◆ **Task goal**
Exactly reproduce each line of the listing that follows.

◆ **Recorded data**

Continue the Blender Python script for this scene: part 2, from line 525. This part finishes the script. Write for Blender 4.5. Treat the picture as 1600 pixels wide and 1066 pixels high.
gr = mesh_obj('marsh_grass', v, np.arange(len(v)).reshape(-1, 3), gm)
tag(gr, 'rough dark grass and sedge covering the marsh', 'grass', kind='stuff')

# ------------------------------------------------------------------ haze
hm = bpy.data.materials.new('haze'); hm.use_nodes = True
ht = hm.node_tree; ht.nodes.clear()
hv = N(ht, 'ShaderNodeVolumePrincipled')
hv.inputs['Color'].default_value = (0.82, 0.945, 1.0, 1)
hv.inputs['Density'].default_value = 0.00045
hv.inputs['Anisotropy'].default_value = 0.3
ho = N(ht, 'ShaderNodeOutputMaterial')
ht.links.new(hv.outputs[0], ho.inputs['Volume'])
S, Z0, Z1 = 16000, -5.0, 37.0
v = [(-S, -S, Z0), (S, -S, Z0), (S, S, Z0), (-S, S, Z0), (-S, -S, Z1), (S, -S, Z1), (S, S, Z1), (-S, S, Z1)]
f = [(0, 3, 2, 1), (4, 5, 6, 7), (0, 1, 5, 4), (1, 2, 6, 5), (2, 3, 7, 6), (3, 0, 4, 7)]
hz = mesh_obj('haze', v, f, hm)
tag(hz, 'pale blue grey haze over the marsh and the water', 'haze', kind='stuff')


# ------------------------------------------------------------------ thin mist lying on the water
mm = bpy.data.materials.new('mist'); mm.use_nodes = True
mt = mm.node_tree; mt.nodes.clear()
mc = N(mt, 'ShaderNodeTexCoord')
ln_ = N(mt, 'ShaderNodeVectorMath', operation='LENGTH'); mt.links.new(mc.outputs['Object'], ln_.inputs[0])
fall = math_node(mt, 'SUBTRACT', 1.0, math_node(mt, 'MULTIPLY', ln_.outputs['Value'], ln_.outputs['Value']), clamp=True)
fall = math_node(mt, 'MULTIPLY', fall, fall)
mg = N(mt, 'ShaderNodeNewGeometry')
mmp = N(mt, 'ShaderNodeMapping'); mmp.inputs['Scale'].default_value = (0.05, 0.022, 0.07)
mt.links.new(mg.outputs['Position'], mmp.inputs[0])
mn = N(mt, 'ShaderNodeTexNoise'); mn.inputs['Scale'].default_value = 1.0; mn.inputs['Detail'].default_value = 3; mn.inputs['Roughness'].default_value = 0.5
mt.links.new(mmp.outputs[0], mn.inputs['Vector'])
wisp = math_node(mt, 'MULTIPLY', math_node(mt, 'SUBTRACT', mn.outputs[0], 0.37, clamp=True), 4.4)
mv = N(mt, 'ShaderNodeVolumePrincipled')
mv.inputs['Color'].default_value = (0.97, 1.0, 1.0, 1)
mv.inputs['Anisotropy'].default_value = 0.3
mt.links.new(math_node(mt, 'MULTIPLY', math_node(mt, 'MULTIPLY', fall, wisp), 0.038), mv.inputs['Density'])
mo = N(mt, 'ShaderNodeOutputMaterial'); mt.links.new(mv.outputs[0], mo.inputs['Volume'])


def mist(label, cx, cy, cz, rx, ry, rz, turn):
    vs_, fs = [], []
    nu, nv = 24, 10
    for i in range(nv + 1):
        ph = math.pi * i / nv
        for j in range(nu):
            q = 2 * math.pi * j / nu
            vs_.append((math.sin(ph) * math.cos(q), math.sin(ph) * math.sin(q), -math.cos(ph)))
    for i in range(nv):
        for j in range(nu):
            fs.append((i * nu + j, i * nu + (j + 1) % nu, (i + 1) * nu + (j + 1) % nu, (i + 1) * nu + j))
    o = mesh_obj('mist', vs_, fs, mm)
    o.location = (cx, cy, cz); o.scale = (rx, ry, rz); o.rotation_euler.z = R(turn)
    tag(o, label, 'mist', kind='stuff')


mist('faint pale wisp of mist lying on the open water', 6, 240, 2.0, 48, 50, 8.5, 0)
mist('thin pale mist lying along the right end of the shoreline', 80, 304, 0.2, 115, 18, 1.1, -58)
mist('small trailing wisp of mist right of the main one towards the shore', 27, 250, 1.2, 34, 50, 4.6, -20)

◆ **The completed task**
Continue the Blender Python script for this scene: part 2, from line 525. This part finishes the script. Write for Blender 4.5. Treat the picture as 1600 pixels wide and 1066 pixels high.
gr = mesh_obj('marsh_grass', v, np.arange(len(v)).reshape(-1, 3), gm)
tag(gr, 'rough dark grass and sedge covering the marsh', 'grass', kind='stuff')

# ------------------------------------------------------------------ haze
hm = bpy.data.materials.new('haze'); hm.use_nodes = True
ht = hm.node_tree; ht.nodes.clear()
hv = N(ht, 'ShaderNodeVolumePrincipled')
hv.inputs['Color'].default_value = (0.82, 0.945, 1.0, 1)
hv.inputs['Density'].default_value = 0.00045
hv.inputs['Anisotropy'].default_value = 0.3
ho = N(ht, 'ShaderNodeOutputMaterial')
ht.links.new(hv.outputs[0], ho.inputs['Volume'])
S, Z0, Z1 = 16000, -5.0, 37.0
v = [(-S, -S, Z0), (S, -S, Z0), (S, S, Z0), (-S, S, Z0), (-S, -S, Z1), (S, -S, Z1), (S, S, Z1), (-S, S, Z1)]
f = [(0, 3, 2, 1), (4, 5, 6, 7), (0, 1, 5, 4), (1, 2, 6, 5), (2, 3, 7, 6), (3, 0, 4, 7)]
hz = mesh_obj('haze', v, f, hm)
tag(hz, 'pale blue grey haze over the marsh and the water', 'haze', kind='stuff')


# ------------------------------------------------------------------ thin mist lying on the water
mm = bpy.data.materials.new('mist'); mm.use_nodes = True
mt = mm.node_tree; mt.nodes.clear()
mc = N(mt, 'ShaderNodeTexCoord')
ln_ = N(mt, 'ShaderNodeVectorMath', operation='LENGTH'); mt.links.new(mc.outputs['Object'], ln_.inputs[0])
fall = math_node(mt, 'SUBTRACT', 1.0, math_node(mt, 'MULTIPLY', ln_.outputs['Value'], ln_.outputs['Value']), clamp=True)
fall = math_node(mt, 'MULTIPLY', fall, fall)
mg = N(mt, 'ShaderNodeNewGeometry')
mmp = N(mt, 'ShaderNodeMapping'); mmp.inputs['Scale'].default_value = (0.05, 0.022, 0.07)
mt.links.new(mg.outputs['Position'], mmp.inputs[0])
mn = N(mt, 'ShaderNodeTexNoise'); mn.inputs['Scale'].default_value = 1.0; mn.inputs['Detail'].default_value = 3; mn.inputs['Roughness'].default_value = 0.5
mt.links.new(mmp.outputs[0], mn.inputs['Vector'])
wisp = math_node(mt, 'MULTIPLY', math_node(mt, 'SUBTRACT', mn.outputs[0], 0.37, clamp=True), 4.4)
mv = N(mt, 'ShaderNodeVolumePrincipled')
mv.inputs['Color'].default_value = (0.97, 1.0, 1.0, 1)
mv.inputs['Anisotropy'].default_value = 0.3
mt.links.new(math_node(mt, 'MULTIPLY', math_node(mt, 'MULTIPLY', fall, wisp), 0.038), mv.inputs['Density'])
mo = N(mt, 'ShaderNodeOutputMaterial'); mt.links.new(mv.outputs[0], mo.inputs['Volume'])


def mist(label, cx, cy, cz, rx, ry, rz, turn):
    vs_, fs = [], []
    nu, nv = 24, 10
    for i in range(nv + 1):
        ph = math.pi * i / nv
        for j in range(nu):
            q = 2 * math.pi * j / nu
            vs_.append((math.sin(ph) * math.cos(q), math.sin(ph) * math.sin(q), -math.cos(ph)))
    for i in range(nv):
        for j in range(nu):
            fs.append((i * nu + j, i * nu + (j + 1) % nu, (i + 1) * nu + (j + 1) % nu, (i + 1) * nu + j))
    o = mesh_obj('mist', vs_, fs, mm)
    o.location = (cx, cy, cz); o.scale = (rx, ry, rz); o.rotation_euler.z = R(turn)
    tag(o, label, 'mist', kind='stuff')


mist('faint pale wisp of mist lying on the open water', 6, 240, 2.0, 48, 50, 8.5, 0)
mist('thin pale mist lying along the right end of the shoreline', 80, 304, 0.2, 115, 18, 1.1, -58)
mist('small trailing wisp of mist right of the main one towards the shore', 27, 250, 1.2, 34, 50, 4.6, -20)